From 1892 to the date of his death Mr. Downey was engaged in managing the Engineering Works of John Turner and Co at Middlesbrough, and also as Consulting Engineer in connection with blast furnace operations in the Middlesbrough district. Mr. Downey was always a friend of his workmen, and a persistent advocate of conciliation, not only in his own business, but as a member of the Ironmasters’ Association. He was one of the early members of the Iron and Steel Institute.


1903 Obituary [7]

ALFRED CHRISTIAN DOWNEY died at Middlesbrough on April 19, 1903.

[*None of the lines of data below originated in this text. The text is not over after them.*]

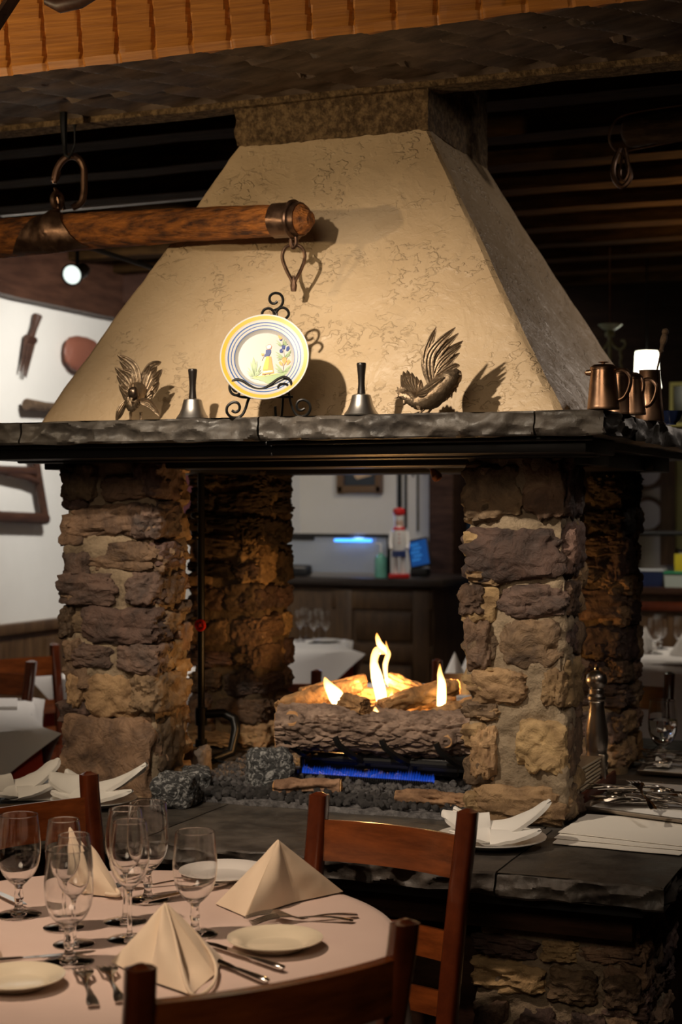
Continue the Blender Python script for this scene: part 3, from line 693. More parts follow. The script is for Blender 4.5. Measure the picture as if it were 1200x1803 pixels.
# blue gas flame: row of low jets as one sheet
bf = MB()
rgf = random.Random(2)
for i in range(50):
    x = -.185 + i * .0072; hh = .021 + .009 * noise.noise(V((x * 30, 0, 0))) + rgf.uniform(-.003, .003)
    bf.tube([(x, -.058, .031), (x + .001, -.058, .034), (x + .002, -.059, .034 + hh * .5), (x + .003, -.058, .034 + hh)], [.004, .0062, .0052, .0004], 7)
o = obj('flame', bf, flame_mat('gas_flame', (.02, .13, 1.0), (.004, .03, .30), 46, 0, 1), loc=bc, label='long low blue gas flame along the burner tube', cat='flame', smooth=0)
for (px, py, e) in ((592, 1222, 1.0), (668, 1200, 1.6), (776, 1212, 1.0)):
    light('fire_light', 'POINT', U(px, py, 4.30), None, e * 3.2, (1, .50, .16), .02)
# gas pipework
gp = thing('gas_pipe', 'black upright gas pipe behind the near left pillar', 'gas pipe', on_hearth(354, 1338))
px0 = 0
obj('riser', MB().tube([(0, 0, .0), (0, 0, .84)], .0105, 12), M_iron, gp)
for z0_, z1_ in ((.02, .06), (.10, .15)): obj('coupling', MB().lathe([(0, z0_), (.017, z0_), (.018, (z0_ + z1_) / 2), (.017, z1_), (0, z1_)], 16), M_iron, gp)
obj('branch_pipe', MB().tube([(0, 0, .13), (.06, .02, .135), (.095, .02, .12), (.105, .01, .09), (.105, -.02, .03), (.07, -.07, .015), (.03, -.11, .012)], .013, 12), M_iron, gp)
obj('gas_hose', MB().tube([(.03, -.11, .014), (.09, -.10, .02), (.16, -.12, .016), (.24, -.10, .02), (.30, -.12, .02)], .005, 8), M_iron, gp)
for z in (.64, .70): obj('pipe_knob', MB().rock((-.016, -.004, z), (.014, .014, .010), z, 5, .05, 2.2), M_iron, gp)
vd = thing('valve_knob', 'round red glass-like valve knob on the gas pipe', 'knob', on_hearth(354, 1338) + V((.010, -.026, .388)))
R = Matrix.Rotation(math.radians(90), 4, 'X')
M_redk = mat('red_knob', (.55, .02, .01), .15, coat=.5)
obj('knob_ring', MB().tube([(.014 * math.cos(a * .393), 0, .014 * math.sin(a * .393)) for a in range(16)], .0045, 8, closed=True), M_redk, vd)
obj('knob_hub', MB().lathe([(0, -.016), (.006, -.016), (.006, .006), (0, .008)], 12, R), M_redk, vd)
for a in range(3):
    t = a * math.pi / 3; obj('knob_spoke', MB().tube([(-.012 * math.cos(t), 0, -.012 * math.sin(t)), (.012 * math.cos(t), 0, .012 * math.sin(t))], .002, 6), M_redk, vd)
# damper lever hanging from the back frame
dl = thing('damper_lever', 'black damper latch with copper knob hanging under the hood frame', 'latch', U(757, 822, 4.25))
obj('latch_body', MB().box((0, 0, .02), (.024, .02, .05), bev=.004), M_black, dl)
obj('latch_pin', MB().tube([(-.045, 0, .008), (0, 0, .006)], .003, 6), M_black, dl)
obj('latch_knob', MB().lathe([(0, -.045), (.012, -.042), (.015, -.03), (.010, -.018), (.006, -.008), (.006, 0), (0, 0)], 14, Matrix.Rotation(math.radians(-35), 4, 'Y')), mat('dull_copper', (.25, .11, .06), .4, metal=.8), dl)

# ------------------------------------------------------------ things on the mantel
MT = 1.6605
def MP(px, y=3.312):
    q = PY(px, 700, y); return V((q.x, q.y, MT))
def bell(px, py, label):
    p = MP(px)
    t = thing('hand_bell', label, 'bell', p, group='hand bells on the mantel')
    return t
def bell_parts(t):
    obj('bell_cup', MB().lathe([(0, .0), (.037, .0), (.039, .003), (.037, .006), (.031, .014), (.026, .026), (.0225, .040), (.021, .046), (.014, .049), (0, .049)], 40), M_bellm, t)
    obj('handle', MB().lathe([(0, .048), (.0095, .048), (.0085, .058), (.0075, .072), (.0082, .090), (.0105, .112), (.0108, .116), (.0095, .1185), (0, .119)], 24), mat('ebony', (.012, .009, .008), .35), t)
b1 = bell(339, 735.5, 'silver hand bell with black handle left of the painted plate'); bell_parts(b1)
b2 = dup(b1, MP(636), 0, 'silver hand bell with black handle right of the painted plate')
# plate on easel
ez = MP(476, 3.29); RF = math.radians(22.15) - math.radians(4)
E = thing('plate_easel', 'black wrought-iron scroll easel holding the painted plate', 'easel', ez, RF - .02)
def arc(cx, cz, r, a0, a1, n=24, r1=None):
    r1 = r if r1 is None else r1
    return [(cx + (r + (r1 - r) * i / n) * math.cos(math.radians(a0 + (a1 - a0) * i / n)), cz + (r + (r1 - r) * i / n) * math.sin(math.radians(a0 + (a1 - a0) * i / n))) for i in range(n + 1)]
def smooth_path(pts, n=8):
    P_ = [V(p) for p in pts]; o = []
    for i in range(len(P_) - 1):
        a, b, c, d = P_[max(i - 1, 0)], P_[i], P_[i + 1], P_[min(i + 2, len(P_) - 1)]
        for k in range(n):
            t = k / n; o.append(.5 * ((2 * b) + (c - a) * t + (2 * a - 5 * b + 4 * c - d) * t * t + (3 * b - a - 3 * c + d) * t ** 3))
    o.append(P_[-1]); return o
S_ = 3.60 / FPX / (1200 / 190)      # metres per pixel of the zoomed easel crop
def ep(zx, zy, y=0.0): return V(((zx - 605) * S_, y, (1525 - zy) * S_))
rE = .0032
def ewire(name, pts, y=None):
    P_ = [ep(*p) if len(p) == 3 else ep(p[0], p[1], y or 0) for p in pts]
    obj(name, MB().tube(smooth_path(P_, 6), rE, 8), M_iron, E)
tilt = lambda z: .10 * z
yf = -.030; 
ewire('front_scroll', [(255, 1245, yf), (222, 1235, yf), (200, 1205, yf), (225, 1178, yf), (275, 1180, yf), (300, 1215, yf), (285, 1262, yf), (240, 1285, yf), (190, 1262, yf), (167, 1205, yf), (185, 1145, yf), (240, 1112, yf), (310, 1125, yf), (385, 1175, yf),
                       (460, 1215, yf), (540, 1215, yf), (620, 1175, yf), (700, 1115, yf), (770, 1088, yf), (830, 1110, yf), (858, 1170, yf), (840, 1230, yf), (790, 1268, yf), (735, 1250, yf), (712, 1205, yf), (735, 1170, yf), (790, 1165, yf), (820, 1185, yf)])
yb = .012
ewire('left_foot', [(175, 1450, -.008), (215, 1468, -.008), (255, 1445, -.008), (262, 1400, -.008), (235, 1362, -.008), (180, 1360, -.008), (125, 1405, -.008), (120, 1470, -.008), (165, 1520, -.004), (235, 1525, 0), (290, 1490, 0), (325, 1420, 0), (350, 1340, 0), (380, 1250, yb), (450, 1100, yb), (560, 800, .03), (640, 420, .05)])
ewire('right_foot', [(995, 1432, -.008), (950, 1450, -.008), (912, 1430, -.008), (905, 1385, -.008), (930, 1345, -.008), (985, 1335, -.008), (1040, 1370, -.008), (1055, 1430, -.008), (1025, 1490, -.004), (965, 1518, 0), (900, 1500, 0), (855, 1430, 0), (830, 1350, 0), (815, 1280, .004), (760, 1100, yb), (690, 800, .03), (640, 420, .05)])
ewire('cross_bar', [(240, 1285, yf), (300, 1300, -.01), (420, 1300, 0), (600, 1290, 0), (760, 1298, 0), (858, 1295, 0)])
ewire('back_leg', [(640, 420, .05), (680, 700, .075), (690, 1200, .085), (680, 1480, .08), (650, 1525, .078), (618, 1500, .076), (612, 1380, .07)])
yt = .052
ewire('top_scroll', [(650, 195, yt), (620, 220, yt), (580, 215, yt), (558, 175, yt), (575, 125, yt), (630, 102, yt), (690, 125, yt), (713, 185, yt), (695, 245, yt), (650, 285, yt), (615, 300, yt), (640, 340, yt), (640, 420, .05)])
ewire('top_scroll', [(480, 380, yt), (475, 330, yt), (500, 290, yt), (550, 275, yt), (595, 300, yt), (612, 345, yt), (610, 420, .05)])
ewire('top_scroll', [(745, 395, yt), (778, 350, yt), (765, 300, yt), (720, 270, yt), (670, 280, yt), (640, 320, yt), (635, 380, yt), (640, 430, .05)])
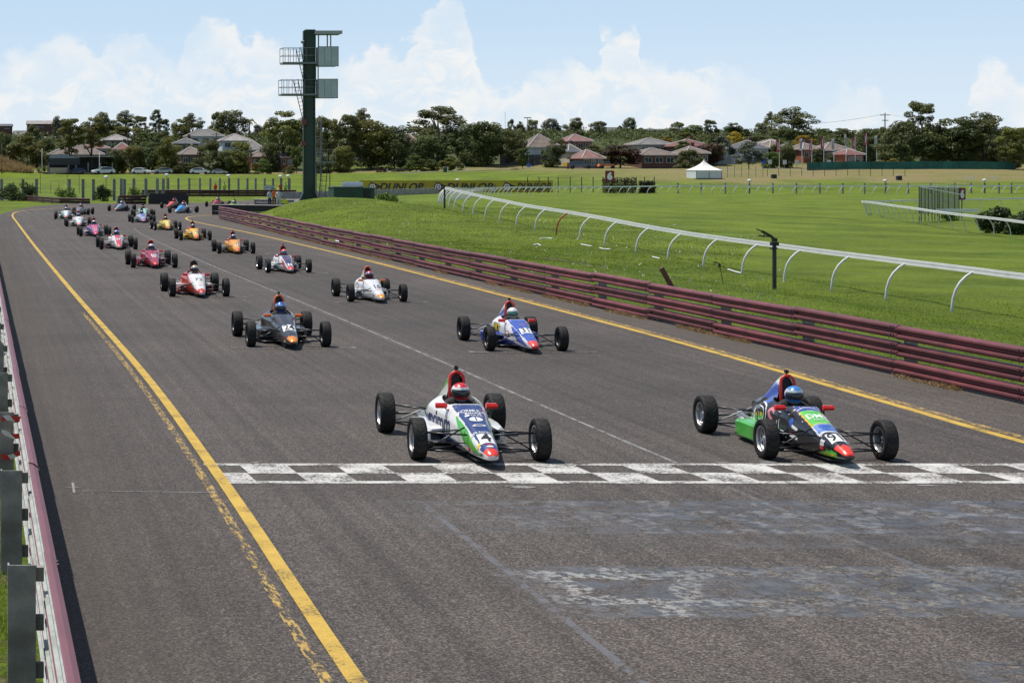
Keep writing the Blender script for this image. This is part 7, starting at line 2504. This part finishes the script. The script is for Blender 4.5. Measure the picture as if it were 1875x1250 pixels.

Born at Liverpool in 1830, he served his apprenticeship with Bury, Curtis, & Kennedy, who were then well-known locomotive engineers. He left their works to enter the service of Cochrane & Company, Woodside Ironworks, Dudley, and in 1856 became engineer of Messrs. Cochrane's Ormesby Ironworks, Middlesbrough, where he continued latterly as manager as well as engineer until 1872. In that year he established, in conjunction with Mr. C. F. H. Bolckow, the firm of Downey & Company, and erected the Coatham Ironworks, subsequently acquiring the Lackenby Ironworks and the Stanghow Ironstone Mines.

For the last few years lie was manager of Messrs. John Turner & Company's Engineering Works at Middlesbrough, and was a recognised authority on blast-furnace practice.

He was an original member of the Iron and Steel Institute.